=== WHAT YOU WILL DO ===
For the material that follows, return exactly the lines from the one with "k1 = N(nodes, 'ShaderNodeMath', operation='MULTIPLY');" through the one with "k2 = N(nodes, 'ShaderNodeMapRange');", both ends included.

** begin **

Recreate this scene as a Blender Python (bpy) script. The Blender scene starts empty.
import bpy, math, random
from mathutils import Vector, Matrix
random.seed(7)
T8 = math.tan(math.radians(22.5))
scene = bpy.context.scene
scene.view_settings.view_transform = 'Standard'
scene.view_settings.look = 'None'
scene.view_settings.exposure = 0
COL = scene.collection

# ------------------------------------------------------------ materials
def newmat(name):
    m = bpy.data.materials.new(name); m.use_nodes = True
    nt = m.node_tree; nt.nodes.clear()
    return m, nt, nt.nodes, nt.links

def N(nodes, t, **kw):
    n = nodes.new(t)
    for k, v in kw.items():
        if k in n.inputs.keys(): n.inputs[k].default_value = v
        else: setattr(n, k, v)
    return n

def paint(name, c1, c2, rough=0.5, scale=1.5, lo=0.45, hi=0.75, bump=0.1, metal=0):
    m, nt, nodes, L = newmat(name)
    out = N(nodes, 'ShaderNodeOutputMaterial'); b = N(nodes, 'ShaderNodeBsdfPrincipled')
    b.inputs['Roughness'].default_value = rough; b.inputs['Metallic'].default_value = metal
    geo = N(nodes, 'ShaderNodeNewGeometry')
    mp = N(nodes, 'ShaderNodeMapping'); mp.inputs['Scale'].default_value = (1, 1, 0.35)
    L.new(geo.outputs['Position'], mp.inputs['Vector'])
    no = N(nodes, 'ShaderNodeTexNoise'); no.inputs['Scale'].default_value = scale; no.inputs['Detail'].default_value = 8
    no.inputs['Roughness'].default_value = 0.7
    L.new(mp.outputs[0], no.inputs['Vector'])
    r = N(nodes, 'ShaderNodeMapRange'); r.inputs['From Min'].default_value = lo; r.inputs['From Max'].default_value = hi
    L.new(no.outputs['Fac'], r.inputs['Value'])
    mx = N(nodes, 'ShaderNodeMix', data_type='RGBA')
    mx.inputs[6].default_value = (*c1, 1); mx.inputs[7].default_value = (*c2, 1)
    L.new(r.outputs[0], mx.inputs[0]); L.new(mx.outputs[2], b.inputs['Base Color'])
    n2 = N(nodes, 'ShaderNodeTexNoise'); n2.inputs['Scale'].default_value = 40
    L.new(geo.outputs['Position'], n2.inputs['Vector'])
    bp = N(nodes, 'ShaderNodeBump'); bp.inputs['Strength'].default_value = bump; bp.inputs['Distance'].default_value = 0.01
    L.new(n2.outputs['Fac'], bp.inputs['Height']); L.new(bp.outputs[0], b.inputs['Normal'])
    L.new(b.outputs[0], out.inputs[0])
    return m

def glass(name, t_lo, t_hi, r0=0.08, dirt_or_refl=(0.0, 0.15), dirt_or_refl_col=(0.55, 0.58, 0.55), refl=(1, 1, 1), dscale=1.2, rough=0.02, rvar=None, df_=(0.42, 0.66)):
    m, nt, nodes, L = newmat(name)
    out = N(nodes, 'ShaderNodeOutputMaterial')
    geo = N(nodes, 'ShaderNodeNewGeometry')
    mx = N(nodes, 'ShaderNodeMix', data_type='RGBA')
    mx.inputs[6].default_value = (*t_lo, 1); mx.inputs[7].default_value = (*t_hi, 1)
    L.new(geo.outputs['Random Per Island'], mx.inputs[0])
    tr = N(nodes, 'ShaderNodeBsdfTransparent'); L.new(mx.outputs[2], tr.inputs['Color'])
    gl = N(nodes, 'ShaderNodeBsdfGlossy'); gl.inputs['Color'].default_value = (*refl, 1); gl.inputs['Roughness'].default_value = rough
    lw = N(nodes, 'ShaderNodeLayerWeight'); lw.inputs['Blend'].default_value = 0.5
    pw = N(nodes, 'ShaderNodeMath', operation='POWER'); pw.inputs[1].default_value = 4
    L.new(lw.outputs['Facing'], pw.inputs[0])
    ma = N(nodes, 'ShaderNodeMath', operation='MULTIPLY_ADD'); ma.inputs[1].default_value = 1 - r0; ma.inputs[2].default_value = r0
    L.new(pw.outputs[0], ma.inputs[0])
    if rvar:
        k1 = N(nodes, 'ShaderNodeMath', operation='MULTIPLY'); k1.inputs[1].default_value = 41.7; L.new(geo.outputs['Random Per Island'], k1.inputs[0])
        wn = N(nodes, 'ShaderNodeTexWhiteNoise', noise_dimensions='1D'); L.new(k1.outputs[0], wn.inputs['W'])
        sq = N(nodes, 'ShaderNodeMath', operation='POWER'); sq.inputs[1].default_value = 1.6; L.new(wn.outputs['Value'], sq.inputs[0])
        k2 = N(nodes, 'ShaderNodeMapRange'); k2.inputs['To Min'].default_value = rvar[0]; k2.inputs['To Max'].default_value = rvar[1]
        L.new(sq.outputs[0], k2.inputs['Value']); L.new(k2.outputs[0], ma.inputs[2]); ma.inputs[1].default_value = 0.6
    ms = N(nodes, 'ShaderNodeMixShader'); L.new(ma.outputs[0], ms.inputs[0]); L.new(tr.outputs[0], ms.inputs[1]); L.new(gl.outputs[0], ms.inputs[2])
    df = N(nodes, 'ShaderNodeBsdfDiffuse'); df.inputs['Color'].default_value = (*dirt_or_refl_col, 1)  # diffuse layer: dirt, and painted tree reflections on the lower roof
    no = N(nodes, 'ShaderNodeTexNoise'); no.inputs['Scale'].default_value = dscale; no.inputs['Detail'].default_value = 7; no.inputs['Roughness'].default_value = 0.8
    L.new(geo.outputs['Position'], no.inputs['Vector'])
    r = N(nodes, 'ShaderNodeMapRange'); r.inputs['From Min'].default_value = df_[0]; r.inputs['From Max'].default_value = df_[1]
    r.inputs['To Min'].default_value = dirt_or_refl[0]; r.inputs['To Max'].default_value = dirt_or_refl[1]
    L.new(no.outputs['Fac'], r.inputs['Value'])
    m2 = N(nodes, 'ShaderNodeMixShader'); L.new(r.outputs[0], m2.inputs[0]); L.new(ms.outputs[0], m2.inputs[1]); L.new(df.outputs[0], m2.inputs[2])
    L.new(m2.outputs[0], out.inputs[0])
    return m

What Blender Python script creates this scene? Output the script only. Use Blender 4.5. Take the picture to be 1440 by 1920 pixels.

** end **

=== EXPECTED ANSWER ===
        k1 = N(nodes, 'ShaderNodeMath', operation='MULTIPLY'); k1.inputs[1].default_value = 41.7; L.new(geo.outputs['Random Per Island'], k1.inputs[0])
        wn = N(nodes, 'ShaderNodeTexWhiteNoise', noise_dimensions='1D'); L.new(k1.outputs[0], wn.inputs['W'])
        sq = N(nodes, 'ShaderNodeMath', operation='POWER'); sq.inputs[1].default_value = 1.6; L.new(wn.outputs['Value'], sq.inputs[0])
        k2 = N(nodes, 'ShaderNodeMapRange'); k2.inputs['To Min'].default_value = rvar[0]; k2.inputs['To Max'].default_value = rvar[1]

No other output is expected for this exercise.